The corrections צמתּתני (from צמתת) or צמּתתני (from צמּת) are simple enough; but it is more prudent to let tradition judge of that which is possible in the usage of the language. In Psalm 88:18 the burnings become floods; the wrath of God can be compared to every destroying and overthrowing element. The billows threaten to swallow him up, without any helping hand being stretched out to him on the part of any of his lovers and friends. In v. 19a to be now explained according to Job 16:14, viz., My familiar friends are gloomy darkness; i.e., instead of those who were hitherto my familiars (Job 19:14), darkness is become my familiar friend? One would have thought that it ought then to have been מידּעי (Schnurrer), or, according to Proverbs 7:4, מודעי, and that, in connection with this sense of the noun, מחשׁך ought as subject to have the precedence, that consequently מידּעי is subject and מחשׁך predicate: my familiar friends have lost themselves in darkness, are become absolutely invisible (Hitzig at last).
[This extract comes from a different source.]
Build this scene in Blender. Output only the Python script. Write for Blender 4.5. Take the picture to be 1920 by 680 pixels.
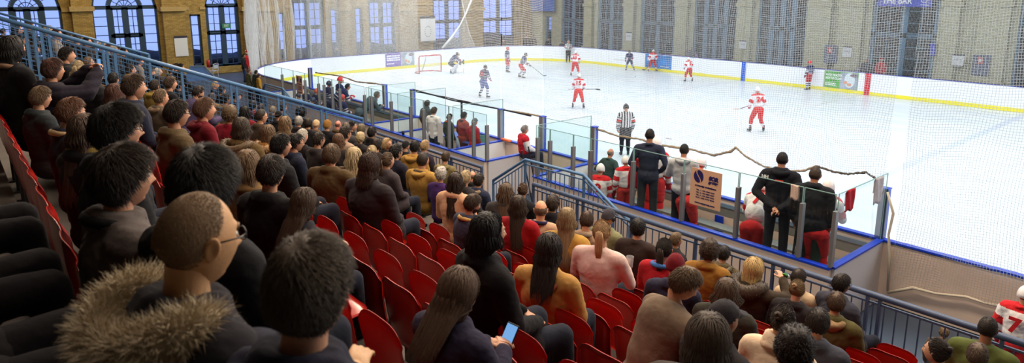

But the regular position of the words is kept to if it is interpreted: my familiar friends are reduced to gloomy darkness as my familiar friend, and the plural is justified by Job 19:14 : Mother and sister (do I call) the worm. With this complaint the harp falls from the poet's hands. He is silent, and waits on God, that He may solve this riddle of affliction. From the Book of Job we might infer that He also actually appeared to him. He is more faithful than men. No soul that in the midst of wrath lays hold upon His love, whether with a firm or with a trembling hand, is suffered to be lost.